- Given instruction
Set down the listing below verbatim, but only from its first line through the line containing "RNG = np.random.default_rng(7)".

** BEGIN **

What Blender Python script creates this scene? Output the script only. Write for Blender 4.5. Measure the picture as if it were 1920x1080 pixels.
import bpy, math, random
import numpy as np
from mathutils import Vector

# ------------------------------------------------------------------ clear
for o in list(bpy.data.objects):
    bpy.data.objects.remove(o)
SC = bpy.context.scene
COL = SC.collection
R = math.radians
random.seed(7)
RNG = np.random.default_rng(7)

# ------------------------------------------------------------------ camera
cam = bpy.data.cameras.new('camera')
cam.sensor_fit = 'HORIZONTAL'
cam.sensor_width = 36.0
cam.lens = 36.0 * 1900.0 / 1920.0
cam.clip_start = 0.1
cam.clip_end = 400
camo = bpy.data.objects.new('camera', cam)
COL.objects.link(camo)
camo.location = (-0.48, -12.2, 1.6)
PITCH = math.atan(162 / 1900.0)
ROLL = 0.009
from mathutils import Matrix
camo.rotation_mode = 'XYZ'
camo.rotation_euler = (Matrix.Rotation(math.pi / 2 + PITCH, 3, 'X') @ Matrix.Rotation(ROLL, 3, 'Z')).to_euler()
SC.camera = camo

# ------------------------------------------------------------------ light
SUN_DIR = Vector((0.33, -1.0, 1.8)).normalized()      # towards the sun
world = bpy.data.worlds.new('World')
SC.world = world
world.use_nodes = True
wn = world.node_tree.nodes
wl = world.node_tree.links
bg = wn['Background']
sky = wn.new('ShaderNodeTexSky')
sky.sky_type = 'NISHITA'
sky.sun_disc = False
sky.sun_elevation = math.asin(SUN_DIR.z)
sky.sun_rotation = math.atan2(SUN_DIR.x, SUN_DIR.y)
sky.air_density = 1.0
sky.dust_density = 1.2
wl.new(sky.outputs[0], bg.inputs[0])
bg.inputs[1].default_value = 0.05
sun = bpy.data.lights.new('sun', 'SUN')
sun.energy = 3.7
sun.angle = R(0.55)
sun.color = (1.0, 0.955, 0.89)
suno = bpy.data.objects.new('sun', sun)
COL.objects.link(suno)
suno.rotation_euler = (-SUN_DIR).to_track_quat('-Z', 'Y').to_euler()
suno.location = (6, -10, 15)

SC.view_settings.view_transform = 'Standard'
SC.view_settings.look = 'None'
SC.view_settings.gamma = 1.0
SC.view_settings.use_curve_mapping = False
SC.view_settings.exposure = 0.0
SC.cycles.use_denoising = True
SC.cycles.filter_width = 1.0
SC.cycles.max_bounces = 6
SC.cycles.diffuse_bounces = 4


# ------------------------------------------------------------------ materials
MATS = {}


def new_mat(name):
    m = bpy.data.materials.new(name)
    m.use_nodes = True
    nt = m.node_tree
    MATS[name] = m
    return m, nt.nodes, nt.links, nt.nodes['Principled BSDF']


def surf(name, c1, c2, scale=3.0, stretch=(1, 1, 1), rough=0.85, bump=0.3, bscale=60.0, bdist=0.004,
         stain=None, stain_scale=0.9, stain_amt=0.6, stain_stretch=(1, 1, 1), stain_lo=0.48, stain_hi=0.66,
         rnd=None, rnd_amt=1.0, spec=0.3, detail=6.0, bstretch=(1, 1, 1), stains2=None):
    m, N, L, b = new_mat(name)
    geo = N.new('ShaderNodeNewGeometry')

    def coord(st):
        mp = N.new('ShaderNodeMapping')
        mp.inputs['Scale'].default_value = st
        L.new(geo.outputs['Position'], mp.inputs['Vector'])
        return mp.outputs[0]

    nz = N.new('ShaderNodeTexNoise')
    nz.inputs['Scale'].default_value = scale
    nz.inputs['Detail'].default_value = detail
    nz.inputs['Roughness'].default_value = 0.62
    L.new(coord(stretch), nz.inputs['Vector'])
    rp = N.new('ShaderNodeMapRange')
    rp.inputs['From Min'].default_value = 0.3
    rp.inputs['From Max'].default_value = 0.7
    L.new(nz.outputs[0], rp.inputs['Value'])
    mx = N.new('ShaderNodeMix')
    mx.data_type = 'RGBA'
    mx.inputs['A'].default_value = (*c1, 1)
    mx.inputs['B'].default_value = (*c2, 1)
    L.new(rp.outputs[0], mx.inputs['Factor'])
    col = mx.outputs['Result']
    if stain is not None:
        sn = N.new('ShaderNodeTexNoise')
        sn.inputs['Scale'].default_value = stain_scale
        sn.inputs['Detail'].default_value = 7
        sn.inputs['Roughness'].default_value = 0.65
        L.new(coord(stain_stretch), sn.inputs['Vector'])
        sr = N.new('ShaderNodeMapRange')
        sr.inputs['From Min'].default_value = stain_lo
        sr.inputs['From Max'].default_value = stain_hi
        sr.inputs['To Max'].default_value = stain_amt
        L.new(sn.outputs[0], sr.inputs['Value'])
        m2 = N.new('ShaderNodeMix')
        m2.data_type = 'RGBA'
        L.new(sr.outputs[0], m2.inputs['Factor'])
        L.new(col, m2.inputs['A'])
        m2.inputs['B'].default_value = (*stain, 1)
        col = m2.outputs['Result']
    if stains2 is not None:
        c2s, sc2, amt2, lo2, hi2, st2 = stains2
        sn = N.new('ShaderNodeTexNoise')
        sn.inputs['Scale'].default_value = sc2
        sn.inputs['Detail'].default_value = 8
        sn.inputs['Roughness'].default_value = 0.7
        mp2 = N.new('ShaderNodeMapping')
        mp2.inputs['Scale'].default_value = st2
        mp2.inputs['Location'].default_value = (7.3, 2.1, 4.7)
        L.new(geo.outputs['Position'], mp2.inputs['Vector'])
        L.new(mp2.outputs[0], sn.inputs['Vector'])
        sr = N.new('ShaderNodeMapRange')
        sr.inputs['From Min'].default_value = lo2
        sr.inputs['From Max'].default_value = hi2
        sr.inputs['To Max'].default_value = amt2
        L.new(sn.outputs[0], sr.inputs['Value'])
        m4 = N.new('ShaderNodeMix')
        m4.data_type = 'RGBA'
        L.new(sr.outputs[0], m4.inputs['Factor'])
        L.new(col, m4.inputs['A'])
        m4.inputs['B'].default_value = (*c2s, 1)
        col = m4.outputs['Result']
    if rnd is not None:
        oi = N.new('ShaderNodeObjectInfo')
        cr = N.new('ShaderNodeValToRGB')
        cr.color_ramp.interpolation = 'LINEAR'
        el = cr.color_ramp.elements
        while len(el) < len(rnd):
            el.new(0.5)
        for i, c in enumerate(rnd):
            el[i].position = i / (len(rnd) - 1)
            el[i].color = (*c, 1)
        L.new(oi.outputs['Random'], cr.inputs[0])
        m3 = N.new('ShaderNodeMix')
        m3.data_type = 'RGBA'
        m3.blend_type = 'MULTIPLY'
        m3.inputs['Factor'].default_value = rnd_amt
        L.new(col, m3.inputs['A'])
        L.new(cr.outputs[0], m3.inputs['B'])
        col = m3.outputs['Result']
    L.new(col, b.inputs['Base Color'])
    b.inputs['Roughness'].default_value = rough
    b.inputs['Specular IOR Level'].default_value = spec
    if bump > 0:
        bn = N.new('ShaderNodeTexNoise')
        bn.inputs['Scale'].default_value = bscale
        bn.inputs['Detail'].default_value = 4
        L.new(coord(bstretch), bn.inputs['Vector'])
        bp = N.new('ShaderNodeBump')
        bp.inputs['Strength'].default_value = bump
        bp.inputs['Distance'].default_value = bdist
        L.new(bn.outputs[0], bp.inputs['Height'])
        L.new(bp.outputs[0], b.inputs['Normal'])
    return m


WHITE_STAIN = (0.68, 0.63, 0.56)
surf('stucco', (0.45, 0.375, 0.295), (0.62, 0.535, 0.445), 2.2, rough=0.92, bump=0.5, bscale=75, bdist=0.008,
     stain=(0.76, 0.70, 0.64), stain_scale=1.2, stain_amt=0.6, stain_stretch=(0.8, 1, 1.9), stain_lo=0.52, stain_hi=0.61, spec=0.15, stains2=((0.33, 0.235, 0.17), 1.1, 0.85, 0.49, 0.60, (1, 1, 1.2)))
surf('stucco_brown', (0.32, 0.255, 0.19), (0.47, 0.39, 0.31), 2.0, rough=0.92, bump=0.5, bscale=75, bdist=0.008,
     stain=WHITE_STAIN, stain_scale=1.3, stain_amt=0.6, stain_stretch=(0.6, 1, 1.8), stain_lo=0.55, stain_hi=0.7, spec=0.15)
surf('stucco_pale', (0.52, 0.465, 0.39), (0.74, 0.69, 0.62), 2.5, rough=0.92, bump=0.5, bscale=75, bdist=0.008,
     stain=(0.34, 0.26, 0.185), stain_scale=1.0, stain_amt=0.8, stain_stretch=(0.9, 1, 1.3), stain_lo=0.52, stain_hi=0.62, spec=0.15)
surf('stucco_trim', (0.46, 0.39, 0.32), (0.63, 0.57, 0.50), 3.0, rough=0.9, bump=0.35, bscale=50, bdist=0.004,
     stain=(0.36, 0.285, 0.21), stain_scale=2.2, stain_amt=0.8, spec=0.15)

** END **

- Response to this exercise
What Blender Python script creates this scene? Output the script only. Write for Blender 4.5. Measure the picture as if it were 1920x1080 pixels.
import bpy, math, random
import numpy as np
from mathutils import Vector

# ------------------------------------------------------------------ clear
for o in list(bpy.data.objects):
    bpy.data.objects.remove(o)
SC = bpy.context.scene
COL = SC.collection
R = math.radians
random.seed(7)
RNG = np.random.default_rng(7)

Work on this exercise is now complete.